What is colocation?

Moving your existing servers out of your own premises and in to a data centre improves reliability and security while granting access to sophisticated connectivity and hybrid cloud computing options.

IT and applications are increasingly moving to the cloud, but there are still a great many servers sitting in offices around the world. These servers can be a drain on their owners, who have to manage and maintain them, and they still remain vulnerable to a wide range of business risks including fire, theft and connectivity outage.

When the investment in equipment has already been made, and you want to continue using it, but you want to benefit from a more secure environment, better access to connectivity and higher levels of resilience, colocation is the solution.

What is colocation?

Colocation is the act of housing your physical servers in someone else’s data centre.

By colocating your servers within a managed data centre, you can obtain many of the benefits of the data centre environment and business model without the need to invest in new dedicated servers or migrate your applications to virtual ones.

Key benefits of collocating your servers include improved business continuity capability, enhanced connectivity options and access to hybrid cloud options.

Business continuity

No business can affordably create an IT environment as safe and secure as that of a Tier 3 data centre – the tier of data centre that most respectable hosting providers operate.

A Tier 3 data centre offers, amongst other things:

  • Uninterruptable power suppliers
  • Fully redundant cooling systems
  • Fire suppression
  • Physical security and access control systems
  • Multiple routes to the internet
  • Compliance with key standards

All things that you, probably, cannot replicate on your own site and which can, in the event of a system outage or service interruption, keep your servers online and available.

Connectivity

With increasing globalisation, more mobile workers and BYOD trends, servers connected to your building’s internet pipe are not going to meet the connectivity needs of your organisation.

In a colocation facility, your servers can be given state of the art connectivity. This includes but is not limited to:

  • High-speed, low-latency networking between all your colocated servers
  • The same connectivity between your servers and other platforms (see hybrid cloud section)
  • Redundant switching that can cope with network device failure
  • MPLS lines to your office – MPLS circuits offer greater bandwidth and reliability, with optional zero contention
  • Direct access to peering and transit – for high speed global reach

Hybrid cloud

Data centres are, naturally, the place where public, private and bare metal clouds live. Colocating your own servers with providers of these other platforms will make it easier integrate them into a hybrid cloud solution – both technically and financially.

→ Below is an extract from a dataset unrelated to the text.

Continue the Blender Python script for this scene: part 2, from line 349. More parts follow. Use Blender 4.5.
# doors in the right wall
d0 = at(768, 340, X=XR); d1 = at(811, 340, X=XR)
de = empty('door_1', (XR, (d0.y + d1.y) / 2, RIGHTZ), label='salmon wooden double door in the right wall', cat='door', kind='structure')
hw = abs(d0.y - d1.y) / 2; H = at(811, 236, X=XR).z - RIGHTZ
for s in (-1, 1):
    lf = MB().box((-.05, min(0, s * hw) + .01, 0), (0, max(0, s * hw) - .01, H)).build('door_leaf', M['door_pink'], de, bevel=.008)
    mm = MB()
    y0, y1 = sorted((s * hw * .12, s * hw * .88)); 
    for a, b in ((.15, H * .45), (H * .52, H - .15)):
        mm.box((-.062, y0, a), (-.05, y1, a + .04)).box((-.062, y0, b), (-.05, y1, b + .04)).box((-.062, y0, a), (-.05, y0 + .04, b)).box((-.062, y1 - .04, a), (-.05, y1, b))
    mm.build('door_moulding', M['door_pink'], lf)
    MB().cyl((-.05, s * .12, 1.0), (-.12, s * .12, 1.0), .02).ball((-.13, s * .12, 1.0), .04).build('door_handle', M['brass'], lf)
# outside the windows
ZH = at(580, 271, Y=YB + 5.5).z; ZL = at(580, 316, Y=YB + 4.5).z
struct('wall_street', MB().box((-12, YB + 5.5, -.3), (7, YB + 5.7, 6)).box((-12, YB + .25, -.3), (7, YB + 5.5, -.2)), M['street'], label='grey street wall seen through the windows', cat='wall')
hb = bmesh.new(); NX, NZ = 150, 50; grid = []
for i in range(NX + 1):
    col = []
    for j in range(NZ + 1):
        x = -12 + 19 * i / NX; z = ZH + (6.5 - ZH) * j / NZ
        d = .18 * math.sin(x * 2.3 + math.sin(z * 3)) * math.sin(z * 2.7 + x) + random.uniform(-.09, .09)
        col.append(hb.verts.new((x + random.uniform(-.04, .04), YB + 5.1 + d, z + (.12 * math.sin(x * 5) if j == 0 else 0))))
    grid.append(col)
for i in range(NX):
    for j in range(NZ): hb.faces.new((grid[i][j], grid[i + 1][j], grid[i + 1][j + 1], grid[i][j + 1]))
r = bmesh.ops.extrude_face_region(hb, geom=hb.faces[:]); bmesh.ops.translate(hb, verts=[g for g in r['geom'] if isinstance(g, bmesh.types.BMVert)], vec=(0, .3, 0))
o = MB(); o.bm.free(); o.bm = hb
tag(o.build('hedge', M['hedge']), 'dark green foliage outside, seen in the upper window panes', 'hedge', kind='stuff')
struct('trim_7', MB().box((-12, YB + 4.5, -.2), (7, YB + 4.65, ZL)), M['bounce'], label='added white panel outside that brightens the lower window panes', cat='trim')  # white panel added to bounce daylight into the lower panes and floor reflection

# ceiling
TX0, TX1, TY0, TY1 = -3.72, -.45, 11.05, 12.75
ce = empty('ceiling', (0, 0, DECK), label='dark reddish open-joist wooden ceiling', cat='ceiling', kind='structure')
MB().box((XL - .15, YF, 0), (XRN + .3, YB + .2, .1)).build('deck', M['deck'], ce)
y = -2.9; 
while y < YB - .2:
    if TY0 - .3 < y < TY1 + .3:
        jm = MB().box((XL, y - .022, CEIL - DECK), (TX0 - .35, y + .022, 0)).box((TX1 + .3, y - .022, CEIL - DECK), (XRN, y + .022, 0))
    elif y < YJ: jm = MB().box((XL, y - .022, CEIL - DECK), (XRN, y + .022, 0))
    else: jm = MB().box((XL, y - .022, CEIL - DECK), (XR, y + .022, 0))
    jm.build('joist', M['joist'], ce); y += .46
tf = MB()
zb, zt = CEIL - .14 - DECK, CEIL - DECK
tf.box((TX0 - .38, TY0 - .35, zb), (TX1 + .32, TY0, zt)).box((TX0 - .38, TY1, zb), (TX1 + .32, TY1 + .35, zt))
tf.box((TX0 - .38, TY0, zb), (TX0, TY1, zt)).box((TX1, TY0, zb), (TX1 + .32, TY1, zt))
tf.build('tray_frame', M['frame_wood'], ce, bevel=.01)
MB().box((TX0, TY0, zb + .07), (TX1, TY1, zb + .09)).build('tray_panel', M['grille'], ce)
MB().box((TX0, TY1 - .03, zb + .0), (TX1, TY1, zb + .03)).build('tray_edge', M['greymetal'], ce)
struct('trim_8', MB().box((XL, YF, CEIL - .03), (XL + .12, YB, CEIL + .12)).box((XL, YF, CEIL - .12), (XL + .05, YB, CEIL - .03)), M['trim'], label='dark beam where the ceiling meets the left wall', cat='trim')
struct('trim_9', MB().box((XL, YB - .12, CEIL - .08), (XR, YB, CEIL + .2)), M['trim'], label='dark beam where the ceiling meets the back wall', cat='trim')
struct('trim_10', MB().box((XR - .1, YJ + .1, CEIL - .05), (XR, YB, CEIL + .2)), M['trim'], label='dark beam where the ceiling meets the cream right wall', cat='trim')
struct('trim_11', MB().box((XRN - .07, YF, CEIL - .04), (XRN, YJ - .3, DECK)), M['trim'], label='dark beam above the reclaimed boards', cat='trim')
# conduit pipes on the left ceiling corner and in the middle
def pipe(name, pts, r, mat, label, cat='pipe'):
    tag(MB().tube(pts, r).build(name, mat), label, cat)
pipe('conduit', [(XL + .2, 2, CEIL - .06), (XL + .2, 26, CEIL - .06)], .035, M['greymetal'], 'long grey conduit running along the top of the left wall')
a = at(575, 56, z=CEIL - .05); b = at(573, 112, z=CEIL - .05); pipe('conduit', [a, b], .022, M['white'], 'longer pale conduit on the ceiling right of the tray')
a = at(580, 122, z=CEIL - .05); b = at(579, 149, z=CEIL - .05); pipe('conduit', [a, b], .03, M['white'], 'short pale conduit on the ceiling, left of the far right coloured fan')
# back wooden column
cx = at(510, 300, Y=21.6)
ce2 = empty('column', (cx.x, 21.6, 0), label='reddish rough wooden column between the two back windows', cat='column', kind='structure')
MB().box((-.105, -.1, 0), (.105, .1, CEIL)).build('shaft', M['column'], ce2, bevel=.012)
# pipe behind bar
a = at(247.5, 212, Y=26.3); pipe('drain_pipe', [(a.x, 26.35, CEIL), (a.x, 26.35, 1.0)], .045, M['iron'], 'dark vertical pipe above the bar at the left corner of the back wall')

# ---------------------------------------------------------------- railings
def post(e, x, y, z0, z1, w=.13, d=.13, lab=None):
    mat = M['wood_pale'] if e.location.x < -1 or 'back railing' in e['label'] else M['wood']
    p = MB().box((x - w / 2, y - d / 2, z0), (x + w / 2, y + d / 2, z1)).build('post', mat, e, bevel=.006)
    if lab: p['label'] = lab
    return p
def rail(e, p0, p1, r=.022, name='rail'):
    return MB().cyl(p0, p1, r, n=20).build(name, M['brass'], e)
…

By colocating within a data centre, your servers can easily be connected with a wide range of complementary technologies that address specific requirements for your business. These could include solutions like:

  • Burstable public cloud capacity for volatile web traffic
  • Tiered storage to balance fast retrieval with archive scale
  • Private cloud for the creation of virtual machines within company security policies
  • Bare metal cloud for dedicated machines and container app deployments

A solution for now, and the future

From your first steps into cloud computing through to a fully mature cloud strategy, colocation plays a valuable role at every stage of cloud adoption. For some services, running anything but your own hardware may not be an option but by colocating you’re getting access to all the benefits of the data centre environment all the same.